Our First Product Feb. 28th 2015!
January also marked the month we announced our first product! On February 28th we will soft-launch our Expanding Wisdom Shop and our ‘Getting Started with Classical Homeschooling’ self-paced online course. This course will take you much farther and deeper than our 11 post series did. This course will methodically and attentively lead a person through the process of entering into homeschooling and the classical tradition. Even if you have been homeschooling for a while, the vast majority of this course will be a guided swim through the essential elements of the Christian classical tradition, including the skills of teaching classically, how to choose curriculum, how to know when you are doing enough, how to deal with the particulars of a transcript, grade level general guidelines for what to teach and how to teach, and more. The content of this course will be delivered through videos, audios, a real book, and blog style articles. We are so excited about this and cannot wait to share it with you.
Co-op & Community Update!
Many of you may remember the post we published back in July, How to start a Classical Co-op, well we have been learning a ton and catching a bigger vision of what classical community could be. We revisited our co-op and decided to let it grow a bit this next school year. You can see all the details at the new website we created for it at paideiaacademics.com. If you are trying to start a community somewhere, definitely stay tuned, sometime over the summer we will be publishing a packet that includes the specifics of how we run and love our community.
So what about you? Where are you looking to reflect, reorder, and renew this February? Join the Conversation here.
Expanding wisdom, extending grace,
Jen
Jennifer Dow says
Join the Conversation.
Jen Snow says
Some good thoughts there on rest and refreshment. We’ve had kind of a rough go with school since we started again after Christmas…and I realized in the last week that a lot of that had to do with me. I was endeavoring to get it all done in the morning, telling myself it was for *THEM*, so they could have *THEIR* afternoons free…but really it was about me wanting to do my things in the afternoon.

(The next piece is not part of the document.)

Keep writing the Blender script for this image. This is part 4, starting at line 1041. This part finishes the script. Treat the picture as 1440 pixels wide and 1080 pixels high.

Ouch. So I moved a few things around in our schedule, focusing just on academic stuff in the morning and putting an hour into our schedule after lunch and rest time for handicrafts, drawing, nature journaling and other such things. And whaddya know? It’s working. Yes, I had to give up some of *my* time, but things are smoother and more focused when we’re doing the more academic stuff in the morning, and we are actually enjoying that bit of time in the afternoon together doing those ‘life giving’ things. When I was trying to guard my personal time, the result was tension, stress, and hurting family relationships. I had to give up some of that time in order for all of us – me included! – to find that refreshment we needed.
Jennifer Dow says
Amen. It seems so counter-intuitive at first but it really does work. Thank you for sharing this.